| GIVEN MATERIAL |

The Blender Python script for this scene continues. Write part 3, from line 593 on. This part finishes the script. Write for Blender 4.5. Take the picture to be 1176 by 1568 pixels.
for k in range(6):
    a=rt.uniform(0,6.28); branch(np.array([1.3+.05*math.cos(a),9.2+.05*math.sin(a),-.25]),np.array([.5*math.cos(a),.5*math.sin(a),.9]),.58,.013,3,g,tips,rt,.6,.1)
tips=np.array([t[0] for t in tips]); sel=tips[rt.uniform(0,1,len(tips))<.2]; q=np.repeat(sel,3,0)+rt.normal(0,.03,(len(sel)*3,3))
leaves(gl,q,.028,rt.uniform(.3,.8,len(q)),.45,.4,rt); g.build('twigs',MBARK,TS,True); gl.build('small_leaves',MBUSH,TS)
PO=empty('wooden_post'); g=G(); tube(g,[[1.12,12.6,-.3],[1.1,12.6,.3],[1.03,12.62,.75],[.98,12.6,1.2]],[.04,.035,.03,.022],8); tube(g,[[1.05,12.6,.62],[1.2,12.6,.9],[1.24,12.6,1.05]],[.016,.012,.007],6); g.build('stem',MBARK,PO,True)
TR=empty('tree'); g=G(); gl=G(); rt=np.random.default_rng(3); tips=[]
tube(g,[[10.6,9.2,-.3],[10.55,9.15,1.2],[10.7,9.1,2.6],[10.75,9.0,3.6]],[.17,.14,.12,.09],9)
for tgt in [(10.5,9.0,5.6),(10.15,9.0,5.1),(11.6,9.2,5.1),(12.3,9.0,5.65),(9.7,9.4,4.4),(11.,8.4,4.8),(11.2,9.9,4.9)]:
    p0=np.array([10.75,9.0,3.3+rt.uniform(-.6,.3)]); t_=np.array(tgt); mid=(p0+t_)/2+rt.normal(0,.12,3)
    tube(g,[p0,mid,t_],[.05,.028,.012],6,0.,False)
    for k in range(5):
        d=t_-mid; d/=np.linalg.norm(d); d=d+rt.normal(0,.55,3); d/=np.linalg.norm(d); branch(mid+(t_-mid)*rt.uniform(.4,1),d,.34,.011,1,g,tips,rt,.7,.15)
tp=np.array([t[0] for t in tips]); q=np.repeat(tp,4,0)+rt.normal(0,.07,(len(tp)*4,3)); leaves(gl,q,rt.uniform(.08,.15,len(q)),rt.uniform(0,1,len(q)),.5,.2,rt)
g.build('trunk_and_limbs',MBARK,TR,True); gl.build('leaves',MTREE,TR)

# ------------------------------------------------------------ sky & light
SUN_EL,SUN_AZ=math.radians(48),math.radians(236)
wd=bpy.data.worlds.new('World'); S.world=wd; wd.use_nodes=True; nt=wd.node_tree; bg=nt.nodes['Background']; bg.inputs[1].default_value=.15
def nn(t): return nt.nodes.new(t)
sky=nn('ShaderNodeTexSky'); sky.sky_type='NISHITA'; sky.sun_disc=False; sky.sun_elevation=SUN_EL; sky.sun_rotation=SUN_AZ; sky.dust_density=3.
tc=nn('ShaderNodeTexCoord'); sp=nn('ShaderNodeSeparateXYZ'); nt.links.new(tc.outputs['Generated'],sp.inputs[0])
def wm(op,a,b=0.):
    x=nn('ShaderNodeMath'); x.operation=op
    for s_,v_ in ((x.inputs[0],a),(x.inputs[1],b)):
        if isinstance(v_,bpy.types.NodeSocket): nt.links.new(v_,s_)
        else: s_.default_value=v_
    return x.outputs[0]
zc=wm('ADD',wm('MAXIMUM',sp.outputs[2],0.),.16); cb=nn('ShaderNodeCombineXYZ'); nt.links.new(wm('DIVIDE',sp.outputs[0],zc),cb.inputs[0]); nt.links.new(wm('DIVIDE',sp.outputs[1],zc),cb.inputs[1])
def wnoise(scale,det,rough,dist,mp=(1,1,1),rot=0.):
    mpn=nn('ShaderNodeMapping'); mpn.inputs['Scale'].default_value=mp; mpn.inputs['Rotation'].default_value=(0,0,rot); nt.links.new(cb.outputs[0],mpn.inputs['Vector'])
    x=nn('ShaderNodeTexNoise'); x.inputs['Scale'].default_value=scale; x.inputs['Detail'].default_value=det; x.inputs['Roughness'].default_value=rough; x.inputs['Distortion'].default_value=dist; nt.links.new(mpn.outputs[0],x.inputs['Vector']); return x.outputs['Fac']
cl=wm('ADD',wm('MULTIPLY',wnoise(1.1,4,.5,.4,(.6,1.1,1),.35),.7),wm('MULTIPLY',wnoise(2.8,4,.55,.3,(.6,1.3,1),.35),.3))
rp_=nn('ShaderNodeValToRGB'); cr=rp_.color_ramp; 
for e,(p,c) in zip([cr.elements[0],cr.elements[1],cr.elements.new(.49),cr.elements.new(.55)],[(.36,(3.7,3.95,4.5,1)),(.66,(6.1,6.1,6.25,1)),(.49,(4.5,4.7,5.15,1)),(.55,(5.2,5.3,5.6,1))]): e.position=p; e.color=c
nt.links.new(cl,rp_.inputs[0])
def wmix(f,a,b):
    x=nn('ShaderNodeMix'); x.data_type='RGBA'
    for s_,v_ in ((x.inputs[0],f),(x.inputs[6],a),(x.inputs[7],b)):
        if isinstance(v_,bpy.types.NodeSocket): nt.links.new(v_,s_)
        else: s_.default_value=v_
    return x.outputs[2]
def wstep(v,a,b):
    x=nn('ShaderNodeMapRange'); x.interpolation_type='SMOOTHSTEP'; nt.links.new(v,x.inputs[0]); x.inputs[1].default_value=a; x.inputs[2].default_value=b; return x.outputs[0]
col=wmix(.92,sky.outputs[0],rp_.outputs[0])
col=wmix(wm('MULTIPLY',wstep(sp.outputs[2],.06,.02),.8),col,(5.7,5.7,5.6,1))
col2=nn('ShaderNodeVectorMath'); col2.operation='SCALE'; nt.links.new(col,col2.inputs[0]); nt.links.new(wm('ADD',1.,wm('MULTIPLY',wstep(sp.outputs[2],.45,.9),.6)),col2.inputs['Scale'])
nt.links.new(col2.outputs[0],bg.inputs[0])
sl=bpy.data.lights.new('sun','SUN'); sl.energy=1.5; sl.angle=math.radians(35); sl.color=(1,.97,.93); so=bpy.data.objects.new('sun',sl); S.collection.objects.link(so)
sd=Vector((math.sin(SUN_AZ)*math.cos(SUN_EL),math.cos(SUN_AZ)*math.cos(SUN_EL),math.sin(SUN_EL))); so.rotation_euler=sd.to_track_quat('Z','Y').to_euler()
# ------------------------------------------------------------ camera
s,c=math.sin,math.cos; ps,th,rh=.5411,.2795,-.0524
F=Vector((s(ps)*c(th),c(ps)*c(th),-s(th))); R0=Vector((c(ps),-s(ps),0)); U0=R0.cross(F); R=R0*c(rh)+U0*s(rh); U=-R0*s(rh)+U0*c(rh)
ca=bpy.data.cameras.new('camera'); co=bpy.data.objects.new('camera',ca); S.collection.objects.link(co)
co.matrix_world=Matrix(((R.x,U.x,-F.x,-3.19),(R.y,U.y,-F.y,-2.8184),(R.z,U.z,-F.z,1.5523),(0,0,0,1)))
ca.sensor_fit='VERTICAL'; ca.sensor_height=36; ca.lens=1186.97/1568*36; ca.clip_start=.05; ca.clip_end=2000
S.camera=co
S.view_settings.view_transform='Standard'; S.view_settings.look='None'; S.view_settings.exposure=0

| DIRECTIONS |
All of the data needs to be reproduced exactly, with no line missing.

| SOLUTION |
The Blender Python script for this scene continues. Write part 3, from line 593 on. This part finishes the script. Write for Blender 4.5. Take the picture to be 1176 by 1568 pixels.
for k in range(6):
    a=rt.uniform(0,6.28); branch(np.array([1.3+.05*math.cos(a),9.2+.05*math.sin(a),-.25]),np.array([.5*math.cos(a),.5*math.sin(a),.9]),.58,.013,3,g,tips,rt,.6,.1)
tips=np.array([t[0] for t in tips]); sel=tips[rt.uniform(0,1,len(tips))<.2]; q=np.repeat(sel,3,0)+rt.normal(0,.03,(len(sel)*3,3))
leaves(gl,q,.028,rt.uniform(.3,.8,len(q)),.45,.4,rt); g.build('twigs',MBARK,TS,True); gl.build('small_leaves',MBUSH,TS)
PO=empty('wooden_post'); g=G(); tube(g,[[1.12,12.6,-.3],[1.1,12.6,.3],[1.03,12.62,.75],[.98,12.6,1.2]],[.04,.035,.03,.022],8); tube(g,[[1.05,12.6,.62],[1.2,12.6,.9],[1.24,12.6,1.05]],[.016,.012,.007],6); g.build('stem',MBARK,PO,True)
TR=empty('tree'); g=G(); gl=G(); rt=np.random.default_rng(3); tips=[]
tube(g,[[10.6,9.2,-.3],[10.55,9.15,1.2],[10.7,9.1,2.6],[10.75,9.0,3.6]],[.17,.14,.12,.09],9)
for tgt in [(10.5,9.0,5.6),(10.15,9.0,5.1),(11.6,9.2,5.1),(12.3,9.0,5.65),(9.7,9.4,4.4),(11.,8.4,4.8),(11.2,9.9,4.9)]:
    p0=np.array([10.75,9.0,3.3+rt.uniform(-.6,.3)]); t_=np.array(tgt); mid=(p0+t_)/2+rt.normal(0,.12,3)
    tube(g,[p0,mid,t_],[.05,.028,.012],6,0.,False)
    for k in range(5):
        d=t_-mid; d/=np.linalg.norm(d); d=d+rt.normal(0,.55,3); d/=np.linalg.norm(d); branch(mid+(t_-mid)*rt.uniform(.4,1),d,.34,.011,1,g,tips,rt,.7,.15)
tp=np.array([t[0] for t in tips]); q=np.repeat(tp,4,0)+rt.normal(0,.07,(len(tp)*4,3)); leaves(gl,q,rt.uniform(.08,.15,len(q)),rt.uniform(0,1,len(q)),.5,.2,rt)
g.build('trunk_and_limbs',MBARK,TR,True); gl.build('leaves',MTREE,TR)

# ------------------------------------------------------------ sky & light
SUN_EL,SUN_AZ=math.radians(48),math.radians(236)
wd=bpy.data.worlds.new('World'); S.world=wd; wd.use_nodes=True; nt=wd.node_tree; bg=nt.nodes['Background']; bg.inputs[1].default_value=.15
def nn(t): return nt.nodes.new(t)
sky=nn('ShaderNodeTexSky'); sky.sky_type='NISHITA'; sky.sun_disc=False; sky.sun_elevation=SUN_EL; sky.sun_rotation=SUN_AZ; sky.dust_density=3.
tc=nn('ShaderNodeTexCoord'); sp=nn('ShaderNodeSeparateXYZ'); nt.links.new(tc.outputs['Generated'],sp.inputs[0])
def wm(op,a,b=0.):
    x=nn('ShaderNodeMath'); x.operation=op
    for s_,v_ in ((x.inputs[0],a),(x.inputs[1],b)):
        if isinstance(v_,bpy.types.NodeSocket): nt.links.new(v_,s_)
        else: s_.default_value=v_
    return x.outputs[0]
zc=wm('ADD',wm('MAXIMUM',sp.outputs[2],0.),.16); cb=nn('ShaderNodeCombineXYZ'); nt.links.new(wm('DIVIDE',sp.outputs[0],zc),cb.inputs[0]); nt.links.new(wm('DIVIDE',sp.outputs[1],zc),cb.inputs[1])
def wnoise(scale,det,rough,dist,mp=(1,1,1),rot=0.):
    mpn=nn('ShaderNodeMapping'); mpn.inputs['Scale'].default_value=mp; mpn.inputs['Rotation'].default_value=(0,0,rot); nt.links.new(cb.outputs[0],mpn.inputs['Vector'])
    x=nn('ShaderNodeTexNoise'); x.inputs['Scale'].default_value=scale; x.inputs['Detail'].default_value=det; x.inputs['Roughness'].default_value=rough; x.inputs['Distortion'].default_value=dist; nt.links.new(mpn.outputs[0],x.inputs['Vector']); return x.outputs['Fac']
cl=wm('ADD',wm('MULTIPLY',wnoise(1.1,4,.5,.4,(.6,1.1,1),.35),.7),wm('MULTIPLY',wnoise(2.8,4,.55,.3,(.6,1.3,1),.35),.3))
rp_=nn('ShaderNodeValToRGB'); cr=rp_.color_ramp; 
for e,(p,c) in zip([cr.elements[0],cr.elements[1],cr.elements.new(.49),cr.elements.new(.55)],[(.36,(3.7,3.95,4.5,1)),(.66,(6.1,6.1,6.25,1)),(.49,(4.5,4.7,5.15,1)),(.55,(5.2,5.3,5.6,1))]): e.position=p; e.color=c
nt.links.new(cl,rp_.inputs[0])
def wmix(f,a,b):
    x=nn('ShaderNodeMix'); x.data_type='RGBA'
    for s_,v_ in ((x.inputs[0],f),(x.inputs[6],a),(x.inputs[7],b)):
        if isinstance(v_,bpy.types.NodeSocket): nt.links.new(v_,s_)
        else: s_.default_value=v_
    return x.outputs[2]
def wstep(v,a,b):
    x=nn('ShaderNodeMapRange'); x.interpolation_type='SMOOTHSTEP'; nt.links.new(v,x.inputs[0]); x.inputs[1].default_value=a; x.inputs[2].default_value=b; return x.outputs[0]
col=wmix(.92,sky.outputs[0],rp_.outputs[0])
col=wmix(wm('MULTIPLY',wstep(sp.outputs[2],.06,.02),.8),col,(5.7,5.7,5.6,1))
col2=nn('ShaderNodeVectorMath'); col2.operation='SCALE'; nt.links.new(col,col2.inputs[0]); nt.links.new(wm('ADD',1.,wm('MULTIPLY',wstep(sp.outputs[2],.45,.9),.6)),col2.inputs['Scale'])
nt.links.new(col2.outputs[0],bg.inputs[0])
sl=bpy.data.lights.new('sun','SUN'); sl.energy=1.5; sl.angle=math.radians(35); sl.color=(1,.97,.93); so=bpy.data.objects.new('sun',sl); S.collection.objects.link(so)
sd=Vector((math.sin(SUN_AZ)*math.cos(SUN_EL),math.cos(SUN_AZ)*math.cos(SUN_EL),math.sin(SUN_EL))); so.rotation_euler=sd.to_track_quat('Z','Y').to_euler()
# ------------------------------------------------------------ camera
s,c=math.sin,math.cos; ps,th,rh=.5411,.2795,-.0524
F=Vector((s(ps)*c(th),c(ps)*c(th),-s(th))); R0=Vector((c(ps),-s(ps),0)); U0=R0.cross(F); R=R0*c(rh)+U0*s(rh); U=-R0*s(rh)+U0*c(rh)
ca=bpy.data.cameras.new('camera'); co=bpy.data.objects.new('camera',ca); S.collection.objects.link(co)
co.matrix_world=Matrix(((R.x,U.x,-F.x,-3.19),(R.y,U.y,-F.y,-2.8184),(R.z,U.z,-F.z,1.5523),(0,0,0,1)))
ca.sensor_fit='VERTICAL'; ca.sensor_height=36; ca.lens=1186.97/1568*36; ca.clip_start=.05; ca.clip_end=2000
S.camera=co
S.view_settings.view_transform='Standard'; S.view_settings.look='None'; S.view_settings.exposure=0